Si la mise en scène, le montage et l’hallucinante bande-son composée par Soulwax sont quelques-uns des atouts du film, on ne peut aussi que rester admiratif devant le travail des acteurs, pour l’essentiel peu connus du public francophone : Stef Aerts (Oxygène, Welp) et le débutant Tom Vermeir, hyper impressionnant, tiennent les rôles principaux aux côtés de Charlotte Vandermeersch, Hélène Devos, Boris Van Severen et Dominique Van Malder.

On sourit en croisant l’inépuisable Sam Louwyck (fort justement crédité au générique comme  » de vervelende klant « ) et la merveilleuse Marijke Pinnoy qui joue la maman des deux garnements, mais également par les apparitions fugaces dans de tout petits rôles de Titus de Voogd (BenX, Welp, Missing), Jean-Michel Balthazar (Je suis à toi) et surtout de Johan Heldenbergh, le héros de The Broken Circle Breakdown, qui incarne ici un pompier un peu ripou.

 

 

Il est certain que Belgica va déchaîner les passions dès sa sortie.

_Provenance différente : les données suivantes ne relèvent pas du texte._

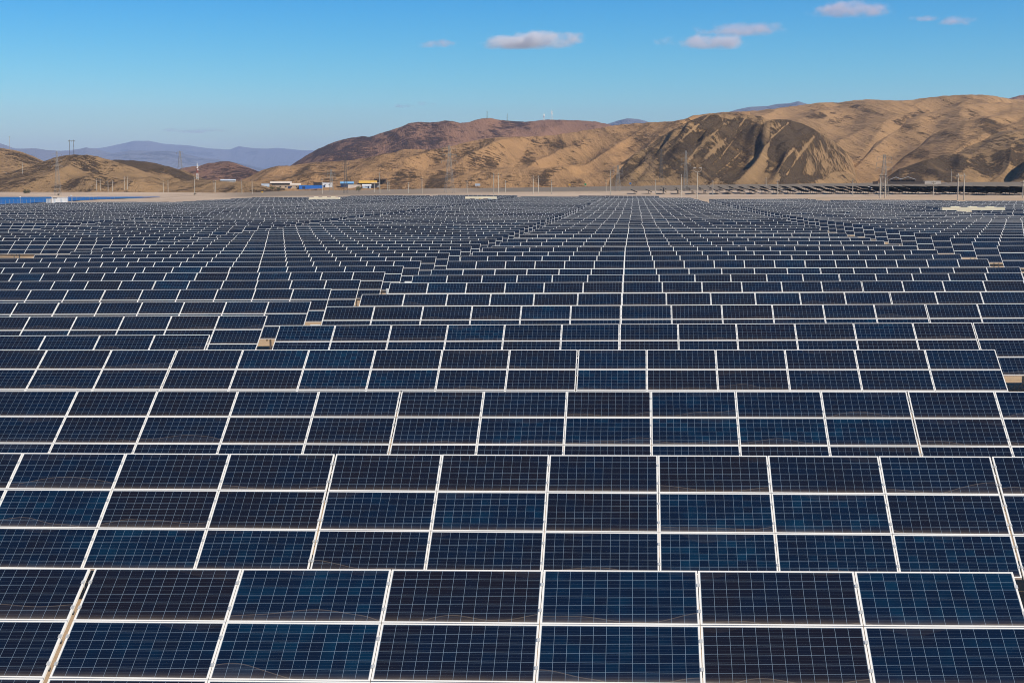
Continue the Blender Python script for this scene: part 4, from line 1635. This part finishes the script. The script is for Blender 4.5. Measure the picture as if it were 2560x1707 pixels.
CLOUDS = [(1322, 98, 122, 30, 30000, .024, (.995, .985, .99), 'largest white cloud, bright and flat based, high over the mountain'),
          (1098, 108, 60, 15, 30000, .008, (.93, .88, .95), 'small faint lilac cloud left of the largest cloud'),
          (1758, 102, 104, 26, 31000, .013, (.98, .95, .98), 'pale cloud with a bright left end above the dark spur'),
          (1852, 72, 108, 24, 31500, .009, (.96, .90, .95), 'lilac cloud strip just above the pale cloud'),
          (2128, 20, 108, 28, 29000, .010, (.94, .88, .95), 'lilac cloud highest at the upper right'),
          (2385, 50, 52, 17, 29000, .008, (.94, .87, .94), 'small faint cloud at the upper right corner'),
          (2310, 45, 40, 12, 29500, .007, (.94, .87, .94), 'faintest wisp beside the small corner cloud'),
          (1006, 264, 34, 8, 42000, .003, (.85, .82, .95), 'tiny grey cloud low over the red-brown mountain, left of two'),
          (490, 326, 95, 10, 40500, .004, (.90, .90, .98), 'long faint haze-like cloud low over the far left mountains'),
          (1060, 259, 36, 9, 42000, .003, (.85, .82, .95), 'tiny grey cloud low over the red-brown mountain, right of two')]
for i, (x, y, hw, hh, rad, dens, col, lab) in enumerate(CLOUDS):
    bm = bmesh.new()
    bmesh.ops.create_icosphere(bm, subdivisions=3, radius=1.0)
    me = bpy.data.meshes.new('cloud')
    bm.to_mesh(me); bm.free()
    o = add('cloud', me)
    p = on_r(x, y, rad)
    o.location = p
    a_, c_ = hw * 1.25 * rad / F, hh * 1.2 * rad / F
    o.scale = (a_, a_ * .6, c_)
    o.rotation_euler.z = 0.08 + i * 3.14159
    me.materials.append(cloud_mat(i, dens, col))
    tag(o, lab, 'cloud', 'small clouds in the blue sky')

# ----------------------------------------------------------------- air
m, nt, b = new_mat('haze_air')
nt.nodes.remove(b)
pv = nt.nodes.new('ShaderNodeVolumePrincipled')
HAZE_D, HAZE_C = 3.7e-5, (.54, .70, 1.0)
pv.inputs['Color'].default_value = (*HAZE_C, 1)
pv.inputs['Density'].default_value = HAZE_D
pv.inputs['Anisotropy'].default_value = .2
nt.links.new(pv.outputs[0], nt.nodes['Material Output'].inputs['Volume'])
zmin = min(v[2] for v in gv) - 30
mb = MB(); mb.box((0, 0, (zmin + 1100) / 2), (84000, 84000, 1100 - zmin))
tag(mb.build('haze', m), kind='stuff')

# ----------------------------------------------------------------- light
SUN = Vector((.62, -.38, .68)).normalized()
w = bpy.data.worlds.new('World')
scn.world = w
w.use_nodes = True
nt = w.node_tree
bg = nt.nodes['Background']
sky = nt.nodes.new('ShaderNodeTexSky')
sky.sky_type = 'NISHITA'
sky.sun_disc = False
sky.sun_elevation = math.asin(SUN.z)
sky.sun_rotation = math.atan2(SUN.x, SUN.y)
sky.altitude = 900
sky.air_density = 1.0
sky.dust_density = .3
sky.ozone_density = 3.0
hs = nt.nodes.new('ShaderNodeHueSaturation')
hs.inputs['Hue'].default_value = .481
hs.inputs['Saturation'].default_value = 1.62
hs.inputs['Value'].default_value = 1.0
nt.links.new(sky.outputs[0], hs.inputs['Color'])
X.nt = nt
tcw = nt.nodes.new('ShaderNodeTexCoord')
spw = nt.nodes.new('ShaderNodeSeparateXYZ')
nt.links.new(tcw.outputs['Generated'], spw.inputs[0])
grad = ramp(nt, X(spw.outputs[2]), [(0.0, (1.0, .98, .96)), (.03, (.86, .96, 1.0)), (.065, (.56, .91, 1.05)), (.118, (.17, .73, 1.06)), (.35, (.26, .55, .88)), (1.0, (.36, .52, .74))])
nt.links.new(mixc(nt, 1.0, hs.outputs[0], grad, 'MULTIPLY'), bg.inputs['Color'])
bg.inputs['Strength'].default_value = .09
sl = bpy.data.lights.new('sun', 'SUN')
sl.energy = 4.2
sl.angle = R(.53)
sl.color = (1.0, .92, .78)
so = bpy.data.objects.new('sun', sl)
COL.objects.link(so)
so.rotation_euler = SUN.to_track_quat('Z', 'Y').to_euler()
so.location = (50, -50, 80)

# ----------------------------------------------------------------- render settings
scn.render.engine = 'CYCLES'
cy = scn.cycles
cy.max_bounces = 6
cy.diffuse_bounces = 3
cy.glossy_bounces = 3
cy.volume_bounces = 5
cy.transparent_max_bounces = 8
cy.use_denoising = True
cy.use_adaptive_sampling = True
cy.adaptive_threshold = .02
cy.sample_clamp_indirect = 6
cy.pixel_filter_type = 'BLACKMAN_HARRIS'
cy.filter_width = 1.0
vs = scn.view_settings
vs.view_transform = 'Standard'
vs.look = 'None'
vs.exposure = 0.4
vs.gamma = 1.0
vs.use_curve_mapping = False
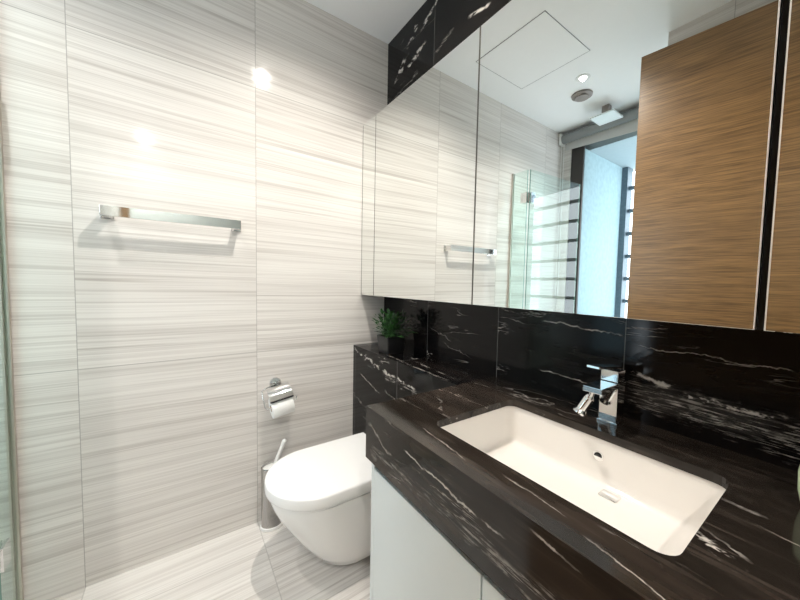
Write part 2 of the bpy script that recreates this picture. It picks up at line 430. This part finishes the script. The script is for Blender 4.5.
# ledge outside the window: side wall, soffit, slab
bm = B(); box(bm, .082, .190, -3.03, WY-.031, .2, 2.44); struct('wall_outside', bm, m_ext, 'pale blue rough rendered wall outside the window')
bm = B(); box(bm, .0, 1.6, -3.25, WY-.101, 2.441, 2.6); struct('ceiling_outside', bm, m_soffit, 'grey blue soffit over the ledge outside the window')
bm = B(); box(bm, .0, 1.6, -3.25, WY-.1, .1, .2); struct('floor_outside', bm, m_soffit, 'grey ledge slab outside the window')
gr = thing('window_grille', 'dark slate metal grille of horizontal bars outside the window', 'grille', (.7, -3.1, .2))
bm = B(); box(bm, .178, .24, -3.16, -3.04, .2, 2.44); obj('post', bm, m_grey, gr, bevel=.002)
bm = B(); box(bm, 1.5, 1.56, -3.13, -3.07, .2, 2.44); obj('post', bm, m_grey, gr, bevel=.002)
for k in range(8):
    z = 2.23-.232*k
    bm = B(); box(bm, .24, 1.5, -3.12, -3.08, z-.018, z+.018); obj('bar', bm, m_grey, gr, bevel=.003)

# ceiling access panel (thin grey strips stand in for the shadow gap around it)
bm = B()
px0, px1, py0, py1 = .205, .668, -1.305, -.84
g = .0022
ring_o = [(px0, py0), (px1, py0), (px1, py1), (px0, py1)]
box(bm, px0, px1, py0, py1, H-.0025, H+.02)
ap = thing('access_panel', 'square flush white access panel in the ceiling, seen in the mirror', 'access panel', (.44, -1.07, H))
obj('panel', bm, m_ceil, ap)
bm = B()
for a in ((px0-g, px0, py0-g, py1+g), (px1, px1+g, py0-g, py1+g), (px0, px1, py0-g, py0), (px0, px1, py1, py1+g)):
    box(bm, *a, H-.0032, H+.01)
obj('shadow_gap_strip', bm, m_tube, ap)

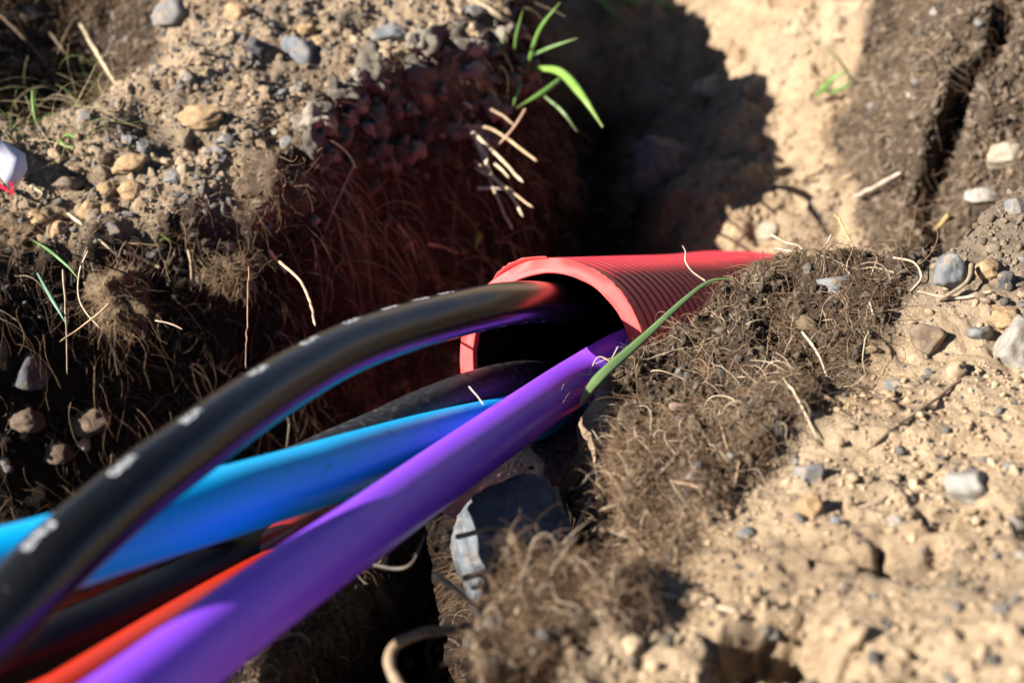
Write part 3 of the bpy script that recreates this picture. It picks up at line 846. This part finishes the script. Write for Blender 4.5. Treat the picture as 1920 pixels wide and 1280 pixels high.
RC_ = np.array([[.20, .125, .072], [.12, .072, .042], [.30, .20, .125], [.075, .045, .028]])
def rootmat(n, seed, region, label, steps=12, step=.0016, rad=(.00012, .00026), lift=.004, curl=.4, palew=.07, grav=.02, updir=.5, name="root_mat", thr=.35, bright=1.0):
    r_ = np.random.default_rng(seed)
    p = sample(n * 10, seed + 5, region)
    p = p[lookup(p[:, 0], p[:, 1], MM) > thr]
    dn = .55 + .6 * noise(p[:, 0], p[:, 1], seed, 45)
    p = p[r_.uniform(0, 1, len(p)) < dn][:n]
    N = len(p)
    d = r_.normal(size=(N, 3)); d[:, 2] = np.abs(d[:, 2]) * updir
    c = RC_[r_.choice(4, N, p=[.42, .3, .16, .12])] * r_.uniform(.7, 1.25, N)[:, None]
    pale = r_.uniform(0, 1, N) < palew
    c[pale] = np.array([.46, .36, .25]) * bright
    rad_ = r_.uniform(rad[0], rad[1], N) * np.where(pale, 1.5, 1)
    st = step * r_.uniform(.5, 1.5, N)
    return tag(strands(name, p, d, steps, st, rad_, c, M_root, curl=curl, lift=lift, grav=grav, seed=seed), label, "roots", kind="stuff")
NEARB = (-.03, .34, .33, .74)
rootmat(10500, 201, NEARB, "fine brown roots matted over the edge of the near bank", step=.0014, rad=(.00006, .00015), curl=.16, thr=.45, lift=.0022)
rootmat(1900, 207, NEARB, "thicker brown roots in the mat of the near bank", step=.0020, rad=(.00012, .00026), curl=.18, thr=.5, lift=.003, palew=.05)
rootmat(170, 206, NEARB, "longer pale roots crossing the root mat of the near bank", step=.0026, rad=(.00018, .00034), curl=.13, palew=.5, lift=.004, thr=.5)
rootmat(4300, 202, (-.15, .12, .26, .46), "tangle of brown roots on the low clump by the hollow", step=.0016, rad=(.0001, .00026), lift=.005, curl=.3)
rootmat(9000, 203, (.2, .9, .8, 1.6), "fine roots over the dark mound beyond the trench", step=.0022, rad=(.0001, .00024), lift=.004, curl=.18)
rootmat(9000, 204, (-.65, .05, .55, 1.3), "brown roots hanging from the rim of the far bank", step=.0026, rad=(.0001, .00026), lift=.006, curl=.14, grav=.08, palew=.04)

# dead grass hanging over the shaded slope left of the conduit
r_ = np.random.default_rng(77)
def blades(n, seed, pxpoly, label, name="dead_grass", length=(.03, .07), rad=(.0002, .00045), base=(.30, .20, .12), dirv=(.5, -.3, -.25), spread=.5, green=.0, curl=.05, lift=.012):
    r_ = np.random.default_rng(seed)
    p = sample(n * 60, seed); uv = np.array([proj(q)[:2] for q in p])
    k = sdist(uv[:, 0], uv[:, 1], pxpoly) > 0
    p = p[k][:n]; N = len(p)
    d = np.array(dirv)[None] + r_.normal(size=(N, 3)) * spread
    c = np.array(base)[None] * r_.uniform(.5, 1.5, N)[:, None]
    g = r_.uniform(0, 1, N) < green; c[g] = np.array([.10, .16, .03])
    st = r_.uniform(length[0], length[1], N) / 12
    p[:, 2] += .002
    return tag(strands(name, p, d, 12, st, r_.uniform(rad[0], rad[1], N), c, M_straw, curl=curl, lift=lift, grav=.03, seed=seed), label, "dry grass", kind="stuff")
blades(900, 301, [(560, 330), (640, 300), (900, 380), (1000, 480), (900, 560), (700, 560), (560, 480)], "fine dead grass stalks hanging over the shaded slope behind the black cable", green=.06, base=(.40, .27, .16), lift=.02)
blades(480, 302, [(560, 230), (700, 130), (900, 150), (1000, 330), (1010, 460), (760, 350), (560, 330)], "loose dead stalks on the slope under the slate wedge", length=(.02, .05))
blades(480, 303, [(0, 120), (110, 130), (260, 210), (200, 280), (120, 340), (30, 300), (0, 250)], "tangle of dry and greenish grass above the white scrap", length=(.03, .08), green=.18, dirv=(.2, -.3, .3), spread=.7, curl=.1, base=(.36, .28, .15), lift=.03)
blades(160, 304, [(900, 0), (1200, 0), (1180, 120), (1060, 260), (930, 200)], "dry stalks around the green tuft at the end of the far bank", length=(.02, .06), green=.1, base=(.34, .25, .15), lift=.02)
blades(140, 305, [(60, 480), (330, 490), (560, 470), (600, 560), (280, 640), (60, 560)], "short dry stalks hanging from the rim of the far bank", length=(.015, .04), dirv=(.1, -.3, -.5), spread=.4, base=(.36, .27, .16), lift=.02)
blades(60, 306, [(1560, 120), (1660, 100), (1640, 400), (1540, 380)], "pale stalks at the foot of the dark mound", length=(.03, .06), base=(.42, .34, .2), green=.2, lift=.02)
blades(60, 307, [(1050, 860), (1110, 850), (1125, 1020), (1060, 1060)], "thin roots hanging in the dark gap under the near bank", name="hanging_roots", length=(.02, .04), base=(.14, .1, .07), curl=.2)

def root_ball(u, v, t, w, h, label, seed, col=(.15, .105, .065)):
    base = P(u, v, t); o = empty("root_clump", base); tag(o, label, "root clump")
    V = rocky(ICO[4][0], seed, 8, .6, False); V = V / np.abs(V).max(0)[None]
    V = V * (1 + .5 * noise(V[:, 0] * 1.6 + seed, V[:, 1] * 1.6, V[:, 2] * 1.6))[:, None]
    V = V * np.array([w * t / FPX / 2, w * t / FPX / 2.4, h * t / FPX / 2]) + .0022 * noise(V[:, 0], V[:, 1], V[:, 2], 4)[:, None] * V + .002 * noise(V[:, 0], V[:, 1], V[:, 2], 11)[:, None] * V
    c = np.array(col)[None] * (1 + .5 * noise(V[:, 0], V[:, 1], V[:, 2], 260))[:, None]
    link_mesh("soil_core", V, ICO[4][1], M_clod, o, col=c)
    r_ = np.random.default_rng(seed); n = 1000
    k = r_.integers(0, len(V), n); b = V[k] + base
    d = V[k] / np.linalg.norm(V[k], axis=1)[:, None] + r_.normal(size=(n, 3)) * .8; d[:, 2] -= 1.1
    cc = np.array([[.26, .17, .10]]) * r_.uniform(.4, 1.6, n)[:, None]
    f = strands("roots", b, d, 9, (.0004 + .0026 * r_.uniform(0, 1, n) ** 2.2), r_.uniform(.00009, .00022, n), cc, M_root, curl=.22, grav=.06, follow=False, seed=seed, parent=o)
    f.location = -base
root_ball(222, 560, hit(222, 490)[1] - .015, 150, 150, "big hanging root clump in the sun under the thickest short straw", 401)
root_ball(25, 450, hit(25, 420)[1] - .004, 110, 80, "brown root clump on the rim at the left edge", 402)
root_ball(505, 350, hit(480, 320)[1] - .012, 150, 110, "shaggy brown root clump at the corner where the rim turns to the shaded slope", 403, (.10, .07, .048))
root_ball(430, 500, hit(430, 470)[1] - .006, 110, 60, "flat dark root clump hanging under the grey rim stone", 404, (.08, .055, .038))

blades(70, 308, [(850, 215), (900, 210), (930, 300), (900, 350), (860, 330)], "fine pale stalks around the straw fan", length=(.025, .05), base=(.46, .36, .22), lift=.05, dirv=(.7, -.55, .15), spread=.3)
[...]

Ce matin sur Facebook, Mourade Zeguendi (premier acteur francophone à avoir décroché un Ensor du cinéma flamand pour sa prestation dans Offline faut-il encore le rappeler ? Oui, il le faut visiblement) écrivait: « Hier j’ai vu « Belgica  » le nouveau film de Félix van Groeningen …avec des acteurs et actrices incroyables , une musique de dingue, la lumière , le montage ,l’histoire ..et surtout un énorme Tom Vermeir dans le rôle principal .. Ce film est un bijou. C’est vraiment le meilleur film belge que j’ai vu !!!! Top !! ».

 

Il y a fort à parier que Belgica deviendra le film de l’année de quelques-uns d’entre vous, mais il pourrait aussi décevoir ceux qui avaient été bouleversés par le drame intimiste de The Broken Circle Breakdown. Quoi qu’il en soit, il semble promis à occuper l’espace médiatique (même si son réalisateur était totalement aphone hier à Bozar) et à animer les salles de cinéma qui vont le diffuser. C’est parfait !

Comme dirait Bouli :« Rock’n’roll mon pote ».